C’est dans cette ville à moins de 100 km au sud-ouest de Berlin que le moine Martin Luther placarda ses 95 thèses contre les indulgences de l’Eglise catholique, le 31 octobre 1517, marquant la naissance de la réforme protestante.

Il le fit sur les portes d’une autre église de la ville, la Schlosskirche, où ont lieu mardi les cérémonies du 500e anniversaire en présence d’Angela Merkel. Mais c’est bien dans l’église Sainte-Marie que le théologien allemand (1483-1546) prêcha pour la première fois en allemand. L’édifice est aujourd’hui classé au Patrimoine mondial de l’humanité.

La gêne est d’autant plus grande que l’antisémitisme de Martin Luther a été abondamment documenté par les historiens. Il exhorta à l’époque à brûler les synagogues et rédigea le libelle « Des Juifs et de leurs mensonges ».

Décrivant le bas-relief ornant son église, le théologien jugeait ainsi que dans l’anus de la truie se trouvait certainement le Dieu des Juifs.

Plusieurs dizaines d’édifices religieux, en Allemagne essentiellement, présentent une telle « truie des Juifs » en bas-relief ou en gargouilles comme la cathédrale de Cologne ou la Collégiale Saint-Martin de Colmar, en France.

Face sombre

A l’occasion du 500e anniversaire, Angela Merkel, elle-même fille de pasteur, a rappelé la face sombre de Luther. Il faut, a-t-elle insisté, porter un regard « très critique » sur l’antisémitisme du père du protestantisme.

La chancelière allemande Angela Merkel lors d’une allocution prononcée devant la coalition interparlementaire de lutte contre l’antisémitisme, le 14 mars 2016. (Crédit : capture d’écran YouTube)
La chancelière allemande Angela Merkel lors d’une allocution prononcée devant la coalition interparlementaire de lutte contre l’antisémitisme, le 14 mars 2016. (Crédit : capture d’écran YouTube)

Depuis le printemps, des pétitions circulent pour faire retirer l’oeuvre calomnieuse ou pour qu’elle soit assortie d’un monument explicatif la replaçant dans son contexte historique.

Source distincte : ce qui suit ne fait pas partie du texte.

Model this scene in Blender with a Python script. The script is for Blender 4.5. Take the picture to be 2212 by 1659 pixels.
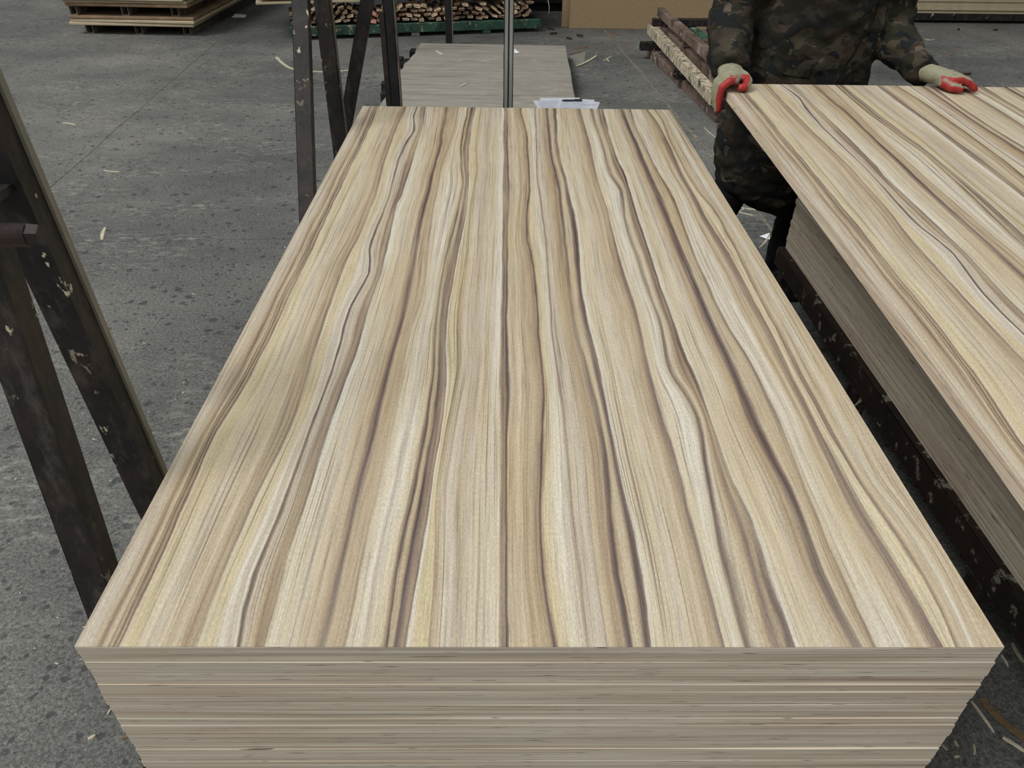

Depuis l’époque communiste est-allemande, il existe déjà une plaque au pied de l’édifice mais ses détracteurs la jugent insuffisante.

« Il ne serait pas juste historiquement de retirer le bas-relief », indique à l’AFP Micha Brumlik, professeur des sciences de l’éducation, qui a pris la tête d’un mouvement contre la « truie des Juifs ».

« Mais par respect pour ce qu’il est advenu plus tard des Juifs, il faut agrandir le monument existant et rendre les explications plus claires », prône-t-il.

Sur la place centrale de Wittenberg, M. Brumlick est d’ailleurs venu lire en public les écrits antisémites de Luther.

« C’est une statue horrible, obscène et antisémite », s’emporte de son côté le théologien britannique Richard Harvey, qui se définit comme juif messianique, sur une vidéo postée sur YouTube.

Il affirme avoir réuni quelque 8 000 signatures pour un retrait du bas-relief.

Manifestations silencieuses

Dans la cité, plusieurs manifestations se sont tenues chaque semaine sur la place du Marché. Sur les banderoles des participants : « Après Auschwitz, faut-il maintenir la ‘truie des juifs’? ».

A leur tête, un pasteur de Leipzig, Thomas Piehler, qui souhaite, lui, le déménagement du bas-relief dans un musée.

Car alors « on peut réfléchir scientifiquement à l’antisémitisme de Luther et donner ainsi la possibilité aux générations suivantes (…) de prendre leurs distances », a-t-il expliqué à la radio publique.

Mais la mairie estime que la plaque explicative installée en 1988 suffit.

En juin, le conseil municipal a adopté une résolution appelant au maintien du bas-relief comme témoin d’une époque troublée. « Nous sommes persuadés que l’Histoire consiste à ne pas oublier sa face sombre mais à s’y confronter », a également insisté le pasteur de l’église, Johannes Block, à la télévision publique ZDF.

Mais le malaise demeure notamment parce que le parti d’extrême-droite l’Alternative pour l’Allemagne (AfD), qui s’est mélé au débat, souhaite également un statu-quo. Pour lui, ceux « qui ont aujourd’hui un problème avec les Juifs » sont en fait des personnes « d’origine arabo-musulmane ».